TO BE A POET IS A CONDITION RATHER THAN A PROFESSION. Robert Graves’ words read to me as if there is a spectrum on which we’re all on: those who are ill, as it were, in their passion or focus, to those who focus on their means to make their wealth. Did anyone ever get rich on writing poetry? Come to think of it, what’s this title ‘poet’ really all about? Isn’t it just a self-proclaimed name someone towards the ill end of the spectrum gives themself for the purpose of being something? How many of us wrote reams of teenage angst bad poetry (or maybe still do)? We give ourselves a title such as ‘poet’ in attempt to mend, to think well of, ourselves. Oscar Wilde noted that ‘all bad poetry springs from genuine feeling’. Perhaps the condition of being ‘poet’ is all a defence mechanism, a ruse, an acceptable mask to show others, beneath which bubbles up all the mess of genuine feeling. No-one wants all that messy, uncoordinated inner self haphazardly splashed out to the world without a mask to give it acceptability, do they?
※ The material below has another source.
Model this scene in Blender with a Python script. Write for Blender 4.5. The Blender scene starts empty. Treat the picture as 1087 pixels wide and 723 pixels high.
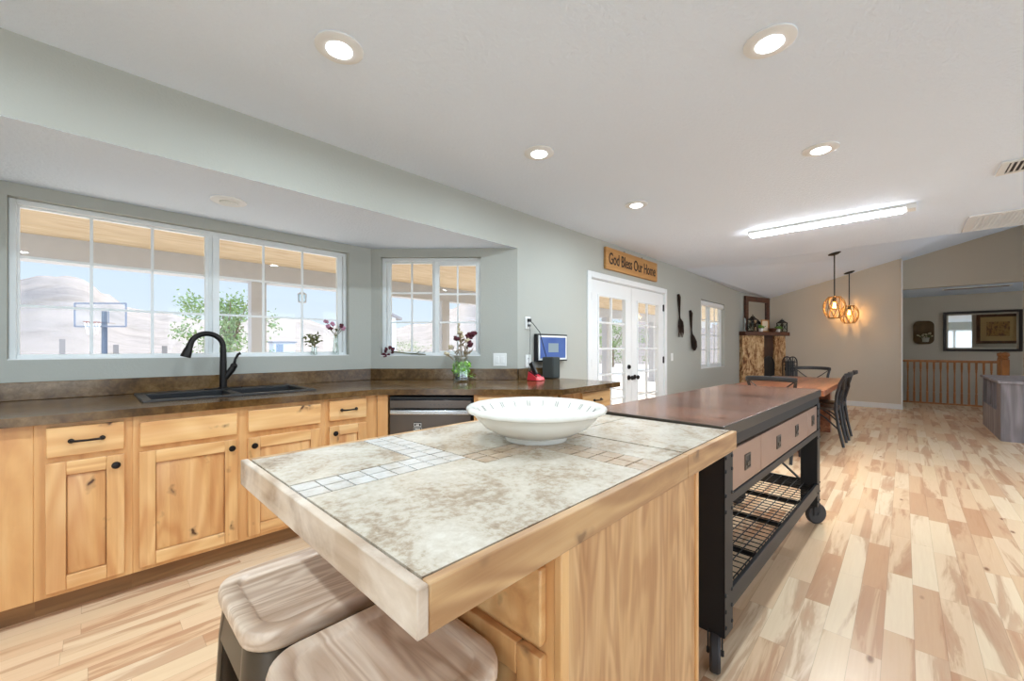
import bpy, bmesh, math, random
from mathutils import Vector, Matrix, Euler, noise as mnoise
random.seed(7)
scn = bpy.context.scene
COL = scn.collection
PI = math.pi
R = math.radians

def S(r, g, b):
    def f(c):
        c /= 255.0
        return c / 12.92 if c <= .04045 else ((c + .055) / 1.055) ** 2.4
    return (f(r), f(g), f(b), 1.0)

# ------------------------------------------------------------------ camera, sky, sun, exposure
cam = bpy.data.cameras.new('camera'); camo = bpy.data.objects.new('camera', cam); COL.objects.link(camo)
PSI = math.atan(417 / 433.0)
camo.location = (0, 0, 1.212); camo.rotation_euler = (PI / 2, 0, PSI - PI / 2)
cam.sensor_width = 36; cam.lens = 433.0 / 1087 * 36; cam.shift_y = 7.5 / 1087; cam.shift_x = .5 / 1087
cam.clip_start = .02; cam.clip_end = 1500
scn.camera = camo
scn.view_settings.view_transform = 'Standard'; scn.view_settings.look = 'None'
scn.view_settings.exposure = 0.40; scn.view_settings.gamma = 1.0; scn.view_settings.use_curve_mapping = False
scn.cycles.use_denoising = True
scn.cycles.max_bounces = 10; scn.cycles.diffuse_bounces = 5; scn.cycles.transparent_max_bounces = 16
scn.cycles.sample_clamp_indirect = 6.0; scn.cycles.caustics_reflective = False; scn.cycles.caustics_refractive = False
SKY = .80          # strength of the sky
SKY_FILL = 3.8        # added gain on the unseen sky behind the house, lights the rooms
SUN = 8.5
CAN = 10.0         # watts of each ceiling can
LED = 26.0
PEND = 9.0
world = bpy.data.worlds.new('sky'); scn.world = world; world.use_nodes = True
wn = world.node_tree; wn.nodes.clear()
o_ = wn.nodes.new('ShaderNodeOutputWorld'); b_ = wn.nodes.new('ShaderNodeBackground')
tc_ = wn.nodes.new('ShaderNodeTexCoord'); sx_ = wn.nodes.new('ShaderNodeSeparateXYZ'); rp_ = wn.nodes.new('ShaderNodeValToRGB')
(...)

Is this all just a little too unkind to the poor poet though? Perhaps, as Graves had it, this condition is just not something that’s under the poet’s control. Many a writer knows that when words just suddenly come, they come. The writer had better have a good memory when this strikes whilst out and about: or at least they should carry a notebook and pencil. Being open to words could be akin to being susceptible to lightning strikes, or prone to instances of magnetism. However, just as spiritualists are often lambasted for a lack of true magnetism to the spirit world, for want of a better phrase, a poet could be perceived as hiding behind a claim to a condition. If a poet is ill, truly, they truly should be ill with words.
The faux poet is easy to spot: after all, as Graves also noted, ‘poets don’t have an audience; they’re talking to a single person all the time.’ All that bad poetry from genuine feeling manifests into a reel of one person trying to communicate with one other. The world might be awash with bad poetry, if all the paper thin stuff were pulled from drawers and printed from hard drives and laid out on the Earth. Does the self-proclaimed poet have to cover their tracks, embarrassed by the spew that has fallen around them, calling themselves ‘poet’ to offer mitigating circumstances? Poetry should be more than the stuff of such a carpeting of the Earth, surely. Shouldn’t poetry truly strike out, sing, envelope an army rather than an individual?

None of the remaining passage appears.